The weekend was all set. Dad was taking a few teenage boys, and their Dads, up to the lake for some winter-wonderland playtime. Ice Skates were purchased by all parties.
Then, the snowstorm arrived.
Not in time, however, to give them a snow day.
The departure time was moved from Friday afternoon to early Saturday morning at 7.
The next morning, they were off. I fell back on my pillow and collapsed. Until 9:30. Unheard of. When I woke, I rented Pillow Talk, and A Touch of Mink — for later. I whipped up some pancakes for the little boys, and the neighborhood came over and they were busy building snowmen and forts.
I planned to get them all to bed early and paint my toenails while watching Doris Day.
Around 11:00, a.m., my cell phone rang — just about the time they should have arrived — except, I heard, “We’re turning around.”
“You’re turning around? What is this? Some kind of joke?”
“We’re stuck. There are trucks all over the road, stuck in ditches, and now we can’t get the Pilot out.”
They had only driven 60 miles, and the way was paved lots of wind, drifting and snow drifts mingled right on the roads. One guy made quite an impression. “He sat in the middle of the road, stuck in a snow drift, reading the paper.” In the city, where the streets are plowed almost immediately, we forget what it’s like to be in the country, and we take things for granted.

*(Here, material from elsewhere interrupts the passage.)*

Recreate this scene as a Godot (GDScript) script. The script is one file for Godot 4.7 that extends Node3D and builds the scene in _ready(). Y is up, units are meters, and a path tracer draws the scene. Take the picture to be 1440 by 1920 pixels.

While it was the prudent thing to do, turning around, especially while out in the middle of nowhere, it just blew up my whole Doris Day weekend. Instead, we gathered together with the wives, ate the food the guys prepared, and they all talked about what “could have been.” One of the Dads, a gardener, talked me out of starting my watermelon plants so soon. “Do you have any idea how big those vines will be ?” (Really, so what if they’re big? I’ll be eating my own watermelon on the fourth. But have decided to wait a couple of weeks.)
I pinched myself, realizing now, how grateful the boys were all OK. Still, I couldn’t help but notice how this impromptu night was so familiar to those nights I spent at my parent’s friend’s house, as a child, running around in the basement — just like my kids were doing. Those nights from the past that pop into my head and visit me. Do they have a message? They are nights, I now realize, that are timeless gatherings that ease their way in to dot each generation.
We went by your house on Saturday on our way home from sledding and saw everyone out in the front yard building stuff. it was great packing snow!!